Unifor Local 27 Retirees Chapter

Retired from the job, but not the fight

International Earth Day - The Pale Blue Dot

Posted on January 11, 2015


On September 5, 1977 the Voyager 1 space probe was launched by NASA to study the outer solar system. For over 36 years it made it's way to the outer edge of our solar system and beyond. Last September at a distance from earth of 18 billion kilometres, it became the first man made object to cross the heliopause and pass into interstellar space!

On Feb. 14 1990 Voyager was approaching the outer limits of the planetary orbits. It was at this point 6.4 billion kilometres from earth. The researchers at JPL under the direction of astronomer Carl Sagan decided to remotely turn Voyager around and attempt to capture a photograph of Earth. He pointed out that this picture would not be mainly scientific, as the Earth would appear too small for the Voyager's cameras to make out any detail, but such a picture might be useful as a perspective on our place in the cosmos.

Voyager successfully completed it's task and sent back the photo now known as "THE PALE BLUE DOT"

In his book Pale Blue Dot: A Vision of the Human Future in Space, Carl related his thoughts on a deeper meaning of the photograph.
In the years since Carl Sagan's death, his words of warning and hope have become almost legendary.
There is something about Carl Sagan's famous "Pale Blue Dot" passage that is, to me at least, perfect.

Here is the now famous photograph followed by Carl's humbling and haunting words:

The Pale Blue Dot

From this distant vantage point, the Earth might not seem of any particular interest. But for us, it's different. Consider again that dot. That's here.
That's home. That's us. On it everyone you love, everyone you know, everyone you ever heard of, every human being who ever was, lived out their lives.
The aggregate of our joy and suffering, thousands of confident religions, ideologies, and economic doctrines, every hunter and forager, every hero and coward, every creator and destroyer of civilization, every king and peasant, every young couple in love, every mother and father, hopeful child, inventor and explorer, every teacher of morals, every corrupt politician, every "superstar," every "supreme leader," every saint and sinner in the history of our species lived there – on a mote of dust suspended in a sunbeam.

The Earth is a very small stage in a vast cosmic arena. Think of the rivers of blood spilled by all those generals and emperors so that in glory and triumph they could become the momentary masters of a fraction of a dot. Think of the endless cruelties visited by the inhabitants of one corner of this pixel on the scarcely distinguishable inhabitants of some other corner.

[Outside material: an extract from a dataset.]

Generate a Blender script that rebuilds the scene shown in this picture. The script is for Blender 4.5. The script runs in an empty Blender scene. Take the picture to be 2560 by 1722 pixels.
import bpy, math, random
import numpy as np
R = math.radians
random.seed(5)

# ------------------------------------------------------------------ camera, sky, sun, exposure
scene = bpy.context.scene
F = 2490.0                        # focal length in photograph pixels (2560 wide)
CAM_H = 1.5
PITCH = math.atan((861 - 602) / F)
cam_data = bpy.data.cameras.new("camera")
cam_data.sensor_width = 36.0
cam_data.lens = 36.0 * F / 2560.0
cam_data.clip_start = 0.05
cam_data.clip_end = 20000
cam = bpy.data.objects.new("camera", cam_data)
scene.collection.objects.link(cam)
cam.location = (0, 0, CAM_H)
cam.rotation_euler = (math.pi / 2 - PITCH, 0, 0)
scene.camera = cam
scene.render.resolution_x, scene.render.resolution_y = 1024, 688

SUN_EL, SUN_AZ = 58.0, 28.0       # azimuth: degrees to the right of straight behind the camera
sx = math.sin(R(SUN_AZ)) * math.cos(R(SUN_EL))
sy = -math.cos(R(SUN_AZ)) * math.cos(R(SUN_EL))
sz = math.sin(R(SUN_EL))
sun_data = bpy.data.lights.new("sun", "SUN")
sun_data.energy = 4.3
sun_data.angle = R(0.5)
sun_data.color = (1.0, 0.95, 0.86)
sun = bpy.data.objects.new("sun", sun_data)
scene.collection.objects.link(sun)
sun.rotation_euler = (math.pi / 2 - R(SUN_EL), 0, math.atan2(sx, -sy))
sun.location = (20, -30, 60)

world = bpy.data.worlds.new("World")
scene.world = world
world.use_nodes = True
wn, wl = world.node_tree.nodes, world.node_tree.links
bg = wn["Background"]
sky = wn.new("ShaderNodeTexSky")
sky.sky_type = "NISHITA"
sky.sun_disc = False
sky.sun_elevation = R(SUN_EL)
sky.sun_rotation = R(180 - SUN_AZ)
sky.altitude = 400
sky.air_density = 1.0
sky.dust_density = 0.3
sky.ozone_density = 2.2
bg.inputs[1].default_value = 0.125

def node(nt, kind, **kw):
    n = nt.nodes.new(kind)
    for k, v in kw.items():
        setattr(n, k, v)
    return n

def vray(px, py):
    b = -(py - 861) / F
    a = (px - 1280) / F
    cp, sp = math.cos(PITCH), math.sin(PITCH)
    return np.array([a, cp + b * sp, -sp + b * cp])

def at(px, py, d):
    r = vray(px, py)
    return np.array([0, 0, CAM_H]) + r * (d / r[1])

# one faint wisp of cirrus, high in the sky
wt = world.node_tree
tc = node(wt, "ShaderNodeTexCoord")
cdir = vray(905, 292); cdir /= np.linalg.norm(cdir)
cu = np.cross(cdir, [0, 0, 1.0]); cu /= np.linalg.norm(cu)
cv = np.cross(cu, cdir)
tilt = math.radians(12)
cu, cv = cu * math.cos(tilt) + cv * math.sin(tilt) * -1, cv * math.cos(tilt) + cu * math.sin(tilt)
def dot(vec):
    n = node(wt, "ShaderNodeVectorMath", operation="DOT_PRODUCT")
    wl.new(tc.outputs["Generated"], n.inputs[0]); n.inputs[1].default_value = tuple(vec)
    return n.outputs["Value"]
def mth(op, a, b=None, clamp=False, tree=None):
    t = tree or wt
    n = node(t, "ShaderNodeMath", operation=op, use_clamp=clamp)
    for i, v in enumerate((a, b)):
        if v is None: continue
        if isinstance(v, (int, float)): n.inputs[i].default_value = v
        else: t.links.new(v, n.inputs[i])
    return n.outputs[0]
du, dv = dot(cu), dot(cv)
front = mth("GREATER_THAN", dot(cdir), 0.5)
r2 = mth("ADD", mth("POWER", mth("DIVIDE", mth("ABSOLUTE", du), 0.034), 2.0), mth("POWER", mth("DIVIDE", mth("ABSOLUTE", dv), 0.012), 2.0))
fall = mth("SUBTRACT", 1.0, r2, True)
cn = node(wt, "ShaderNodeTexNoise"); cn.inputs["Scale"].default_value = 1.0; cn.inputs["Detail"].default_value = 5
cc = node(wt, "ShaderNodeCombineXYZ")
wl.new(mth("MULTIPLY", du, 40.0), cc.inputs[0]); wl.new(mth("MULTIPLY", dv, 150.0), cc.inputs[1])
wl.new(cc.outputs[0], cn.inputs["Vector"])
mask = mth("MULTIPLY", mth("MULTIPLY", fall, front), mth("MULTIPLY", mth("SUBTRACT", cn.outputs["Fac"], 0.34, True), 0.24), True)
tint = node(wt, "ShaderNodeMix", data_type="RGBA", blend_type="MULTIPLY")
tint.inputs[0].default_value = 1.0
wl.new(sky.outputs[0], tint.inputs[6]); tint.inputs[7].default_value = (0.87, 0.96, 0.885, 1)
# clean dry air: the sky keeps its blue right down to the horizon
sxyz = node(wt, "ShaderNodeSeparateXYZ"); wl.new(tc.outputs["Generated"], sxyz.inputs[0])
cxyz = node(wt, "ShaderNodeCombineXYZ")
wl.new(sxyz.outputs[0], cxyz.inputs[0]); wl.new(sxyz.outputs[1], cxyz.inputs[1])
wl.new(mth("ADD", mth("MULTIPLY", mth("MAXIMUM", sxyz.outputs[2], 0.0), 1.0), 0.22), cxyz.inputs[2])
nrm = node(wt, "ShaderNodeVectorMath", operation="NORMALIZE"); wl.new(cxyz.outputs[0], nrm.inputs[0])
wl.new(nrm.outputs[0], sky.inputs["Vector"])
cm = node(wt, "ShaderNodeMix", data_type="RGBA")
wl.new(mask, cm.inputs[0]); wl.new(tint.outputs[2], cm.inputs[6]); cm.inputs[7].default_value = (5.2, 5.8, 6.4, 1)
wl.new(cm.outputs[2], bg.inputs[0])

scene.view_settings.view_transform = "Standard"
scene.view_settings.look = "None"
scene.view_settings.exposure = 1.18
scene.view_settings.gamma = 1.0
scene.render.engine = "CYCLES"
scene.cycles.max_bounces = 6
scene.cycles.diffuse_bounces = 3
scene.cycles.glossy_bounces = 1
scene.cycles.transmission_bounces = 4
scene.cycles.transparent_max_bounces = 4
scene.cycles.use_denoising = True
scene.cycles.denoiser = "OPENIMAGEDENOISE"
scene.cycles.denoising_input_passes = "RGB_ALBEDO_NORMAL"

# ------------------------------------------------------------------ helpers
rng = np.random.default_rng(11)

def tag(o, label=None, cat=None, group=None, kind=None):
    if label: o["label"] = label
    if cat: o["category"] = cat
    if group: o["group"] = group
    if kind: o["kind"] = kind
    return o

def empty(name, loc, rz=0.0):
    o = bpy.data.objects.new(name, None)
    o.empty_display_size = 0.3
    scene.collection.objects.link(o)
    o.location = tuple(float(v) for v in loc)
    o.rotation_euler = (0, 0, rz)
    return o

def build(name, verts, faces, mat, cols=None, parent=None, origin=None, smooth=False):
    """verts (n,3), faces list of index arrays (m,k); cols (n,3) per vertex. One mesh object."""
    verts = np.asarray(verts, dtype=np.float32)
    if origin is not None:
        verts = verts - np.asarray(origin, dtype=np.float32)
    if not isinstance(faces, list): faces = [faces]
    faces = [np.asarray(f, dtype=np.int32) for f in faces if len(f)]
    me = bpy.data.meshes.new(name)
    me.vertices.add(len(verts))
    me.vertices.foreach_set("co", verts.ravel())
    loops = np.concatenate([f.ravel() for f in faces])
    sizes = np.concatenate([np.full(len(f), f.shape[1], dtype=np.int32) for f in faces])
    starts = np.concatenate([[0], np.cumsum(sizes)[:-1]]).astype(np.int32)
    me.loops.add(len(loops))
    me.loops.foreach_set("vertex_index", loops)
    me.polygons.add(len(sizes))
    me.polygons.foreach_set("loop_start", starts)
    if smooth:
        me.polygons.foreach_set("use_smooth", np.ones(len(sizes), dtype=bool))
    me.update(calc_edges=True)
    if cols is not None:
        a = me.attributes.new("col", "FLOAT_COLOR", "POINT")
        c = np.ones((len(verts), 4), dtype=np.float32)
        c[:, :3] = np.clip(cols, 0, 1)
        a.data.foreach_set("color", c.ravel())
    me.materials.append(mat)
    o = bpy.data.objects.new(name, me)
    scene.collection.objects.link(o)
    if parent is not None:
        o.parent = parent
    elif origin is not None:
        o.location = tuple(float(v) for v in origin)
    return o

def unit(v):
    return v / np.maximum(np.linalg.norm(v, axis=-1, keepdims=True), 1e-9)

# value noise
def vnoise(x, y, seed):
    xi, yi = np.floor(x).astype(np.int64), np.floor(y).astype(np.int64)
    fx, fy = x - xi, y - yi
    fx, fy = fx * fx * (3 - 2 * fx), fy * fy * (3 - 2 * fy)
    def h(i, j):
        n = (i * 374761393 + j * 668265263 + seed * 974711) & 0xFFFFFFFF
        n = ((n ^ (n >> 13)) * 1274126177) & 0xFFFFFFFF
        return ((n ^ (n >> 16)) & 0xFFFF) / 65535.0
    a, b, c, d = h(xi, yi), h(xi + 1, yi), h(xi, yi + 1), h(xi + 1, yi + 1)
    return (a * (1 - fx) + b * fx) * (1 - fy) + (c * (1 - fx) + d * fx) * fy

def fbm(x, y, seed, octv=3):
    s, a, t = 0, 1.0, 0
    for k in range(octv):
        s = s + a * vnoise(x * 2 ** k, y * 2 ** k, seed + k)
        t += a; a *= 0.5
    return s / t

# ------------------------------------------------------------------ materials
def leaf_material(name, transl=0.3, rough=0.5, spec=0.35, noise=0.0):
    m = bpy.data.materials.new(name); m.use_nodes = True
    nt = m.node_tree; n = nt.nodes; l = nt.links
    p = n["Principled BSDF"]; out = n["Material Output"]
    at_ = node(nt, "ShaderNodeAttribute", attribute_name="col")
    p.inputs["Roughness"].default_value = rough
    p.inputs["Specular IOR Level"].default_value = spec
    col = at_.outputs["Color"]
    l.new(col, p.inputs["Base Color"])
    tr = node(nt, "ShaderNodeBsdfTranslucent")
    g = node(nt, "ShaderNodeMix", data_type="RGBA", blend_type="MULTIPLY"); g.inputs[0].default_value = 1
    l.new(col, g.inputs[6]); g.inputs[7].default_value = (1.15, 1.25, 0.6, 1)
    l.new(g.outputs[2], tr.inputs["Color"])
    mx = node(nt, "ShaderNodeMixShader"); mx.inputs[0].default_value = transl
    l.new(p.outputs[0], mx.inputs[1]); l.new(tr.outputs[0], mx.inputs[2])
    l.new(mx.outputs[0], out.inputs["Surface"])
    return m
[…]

How frequent their misunderstandings, how eager they are to kill one another, how fervent their hatreds. Our posturings, our imagined self-importance, the delusion that we have some privileged position in the universe, are challenged by this point of pale light. Our planet is a lonely speck in the great enveloping cosmic dark. In our obscurity – in all this vastness – there is no hint that help will come from elsewhere to save us from ourselves.

The Earth is the only world known, so far, to harbour life. There is nowhere else, at least in the near future, to which our species could migrate. Visit, yes. Settle, not yet. Like it or not, for the moment, the Earth is where we make our stand. It has been said that astronomy is a humbling and character-building experience. There is perhaps no better demonstration of the folly of human conceits than this distant image of our tiny world. To me, it underscores our responsibility to deal more kindly with one another and to preserve and cherish the pale blue dot, the only home we've ever known.